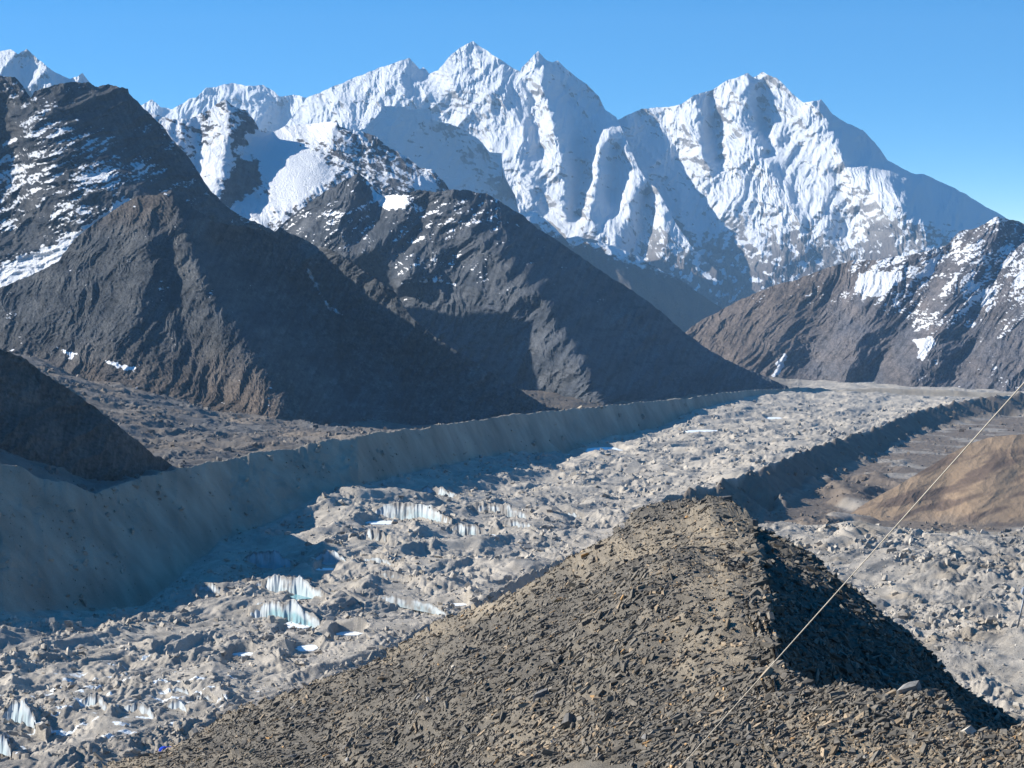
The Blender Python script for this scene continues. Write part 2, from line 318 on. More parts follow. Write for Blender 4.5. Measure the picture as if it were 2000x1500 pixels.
relief('snow_mountain', 'dark rocky ridge streaked with snow ledges at the upper left', 'mountain', 5600, 180, 0.72,
       [(-330, 140), (-150, 120), (0, 147), (14, 150), (28, 150), (45, 168), (60, 190, -10), (66, 180, 0), (98, 168, 10), (130, 161, 20), (175, 161, 35), (186, 168, 40), (217, 166, 50), (241, 171, 55), (250, 173, 60), (252, 182, 60), (276, 206, 60), (297, 227, 62), (322, 252, 65), (336, 273, 65), (353, 290, 65), (371, 311, 70), (388, 336, 70), (402, 360, 72), (420, 381, 75), (441, 402, 80), (472, 423, 90), (507, 437, 100), (600, 480, 120)],
       [(-330, 640), (0, 620), (330, 470), (600, 520)],
       [[(62, 190, -10), (75, 222, -60), (110, 255, -78), (142, 292, -92), (178, 325, -104), (230, 360, -112), (290, 395, -120)], [(0, 230, 40), (40, 330, 0), (20, 430, -40), (0, 540, -60)], [(0, 160, 0), (20, 200, 0), (40, 260, -40), (80, 330, -90), (120, 400, -130), (150, 440, -150)], [(-150, 130, 0), (-200, 350, -80), (-250, 560, -120)], [(200, 250, 0), (280, 320, 0), (360, 390, 10)]],
       [(90, 60, .9, .12, 'r'), (40, 26, .9, .17, 'r'), (18, 14, .6, .2, 'r'), (9, 8, .3, .18, 'r'), (5, 5, 0, .14, 'n')], m_mid, surf7, 8, nr=230, jag=2.5)

def surf9(U, V, n, nz):
    t = np.clip(.5 + .8 * fbm((U + V) / 60, V / 60, 4, 51), 0, 1); col = lerp((0.042, 0.048, 0.058), (0.082, 0.086, 0.093), t)
    col = crag(col, U, V, 840, .4); s = .02 + .8 * dust(U, V, 850) + .30 * fbm((U * .8 + V * .4) / 22, (V + .4 * U) / 10, 4, 52) + .30 * fbm(U / 70, V / 50, 2, 53) + .5 * (n[..., 2] - .55) + .12 * ss(520, 400, V) - .3 * ss(900, 1150, U) - .35 * ss(560, 680, V)
    for pl, val in (([(712, 350), (738, 378), (795, 382), (790, 405), (755, 410), (730, 385)], .95), ([(640, 372), (690, 345), (660, 385), (600, 420)], .1), ([(780, 555), (850, 540), (905, 562), (850, 550)], .7), ([(800, 520), (860, 490), (895, 475), (850, 510)], .5)):
        k = ss(-4, 4, poly_sd(pl, U, V) + 5 * fbm(U / 9, V / 9, 2, 54)); s = s * (1 - k) + val * k
    return col, s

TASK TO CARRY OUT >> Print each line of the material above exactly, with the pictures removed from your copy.

RESPONSE TO THE EXERCISE >>
The Blender Python script for this scene continues. Write part 2, from line 318 on. More parts follow. Write for Blender 4.5. Measure the picture as if it were 2000x1500 pixels.
relief('snow_mountain', 'dark rocky ridge streaked with snow ledges at the upper left', 'mountain', 5600, 180, 0.72,
       [(-330, 140), (-150, 120), (0, 147), (14, 150), (28, 150), (45, 168), (60, 190, -10), (66, 180, 0), (98, 168, 10), (130, 161, 20), (175, 161, 35), (186, 168, 40), (217, 166, 50), (241, 171, 55), (250, 173, 60), (252, 182, 60), (276, 206, 60), (297, 227, 62), (322, 252, 65), (336, 273, 65), (353, 290, 65), (371, 311, 70), (388, 336, 70), (402, 360, 72), (420, 381, 75), (441, 402, 80), (472, 423, 90), (507, 437, 100), (600, 480, 120)],
       [(-330, 640), (0, 620), (330, 470), (600, 520)],
       [[(62, 190, -10), (75, 222, -60), (110, 255, -78), (142, 292, -92), (178, 325, -104), (230, 360, -112), (290, 395, -120)], [(0, 230, 40), (40, 330, 0), (20, 430, -40), (0, 540, -60)], [(0, 160, 0), (20, 200, 0), (40, 260, -40), (80, 330, -90), (120, 400, -130), (150, 440, -150)], [(-150, 130, 0), (-200, 350, -80), (-250, 560, -120)], [(200, 250, 0), (280, 320, 0), (360, 390, 10)]],
       [(90, 60, .9, .12, 'r'), (40, 26, .9, .17, 'r'), (18, 14, .6, .2, 'r'), (9, 8, .3, .18, 'r'), (5, 5, 0, .14, 'n')], m_mid, surf7, 8, nr=230, jag=2.5)

def surf9(U, V, n, nz):
    t = np.clip(.5 + .8 * fbm((U + V) / 60, V / 60, 4, 51), 0, 1); col = lerp((0.042, 0.048, 0.058), (0.082, 0.086, 0.093), t)
    col = crag(col, U, V, 840, .4); s = .02 + .8 * dust(U, V, 850) + .30 * fbm((U * .8 + V * .4) / 22, (V + .4 * U) / 10, 4, 52) + .30 * fbm(U / 70, V / 50, 2, 53) + .5 * (n[..., 2] - .55) + .12 * ss(520, 400, V) - .3 * ss(900, 1150, U) - .35 * ss(560, 680, V)
    for pl, val in (([(712, 350), (738, 378), (795, 382), (790, 405), (755, 410), (730, 385)], .95), ([(640, 372), (690, 345), (660, 385), (600, 420)], .1), ([(780, 555), (850, 540), (905, 562), (850, 550)], .7), ([(800, 520), (860, 490), (895, 475), (850, 510)], .5)):
        k = ss(-4, 4, poly_sd(pl, U, V) + 5 * fbm(U / 9, V / 9, 2, 54)); s = s * (1 - k) + val * k
    return col, s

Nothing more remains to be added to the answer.